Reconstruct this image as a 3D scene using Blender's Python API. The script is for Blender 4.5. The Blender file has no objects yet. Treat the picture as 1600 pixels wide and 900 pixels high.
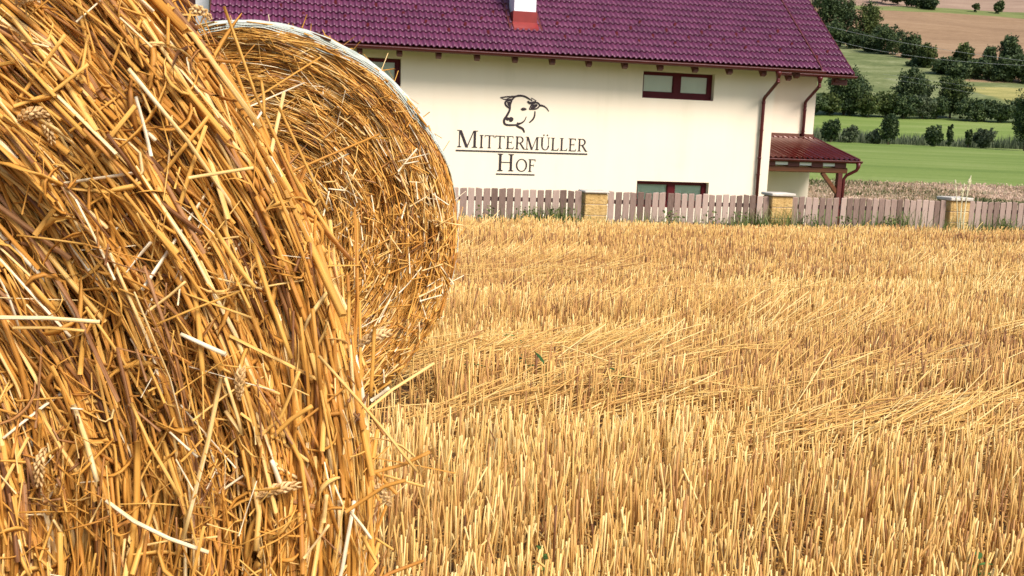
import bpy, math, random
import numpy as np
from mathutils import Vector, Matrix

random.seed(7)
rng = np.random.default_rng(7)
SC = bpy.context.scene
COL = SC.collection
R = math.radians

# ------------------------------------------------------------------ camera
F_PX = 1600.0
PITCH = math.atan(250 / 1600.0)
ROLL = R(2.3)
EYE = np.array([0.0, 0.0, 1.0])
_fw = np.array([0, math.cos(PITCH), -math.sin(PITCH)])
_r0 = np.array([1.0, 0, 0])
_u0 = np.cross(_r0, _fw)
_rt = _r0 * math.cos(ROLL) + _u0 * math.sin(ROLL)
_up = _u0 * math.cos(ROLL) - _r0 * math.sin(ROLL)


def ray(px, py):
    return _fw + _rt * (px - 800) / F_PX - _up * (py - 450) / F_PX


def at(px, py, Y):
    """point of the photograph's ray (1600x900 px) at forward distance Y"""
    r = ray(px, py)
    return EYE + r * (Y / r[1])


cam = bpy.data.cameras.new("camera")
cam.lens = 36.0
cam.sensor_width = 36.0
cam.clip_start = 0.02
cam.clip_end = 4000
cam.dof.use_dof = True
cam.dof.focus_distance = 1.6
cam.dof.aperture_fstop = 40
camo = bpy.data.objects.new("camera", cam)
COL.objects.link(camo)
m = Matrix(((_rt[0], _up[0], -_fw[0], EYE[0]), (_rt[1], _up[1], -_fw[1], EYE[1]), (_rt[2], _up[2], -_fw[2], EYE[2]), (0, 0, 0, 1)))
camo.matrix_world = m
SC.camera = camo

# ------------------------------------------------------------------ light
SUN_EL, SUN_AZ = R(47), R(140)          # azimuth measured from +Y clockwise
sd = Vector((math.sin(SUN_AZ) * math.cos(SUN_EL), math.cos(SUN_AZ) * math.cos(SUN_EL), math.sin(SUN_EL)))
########
PROBLEM DETAILS: Lines containing the word "objects" are to be tallied; report only the total.

ANSWER TO THIS TASK: 3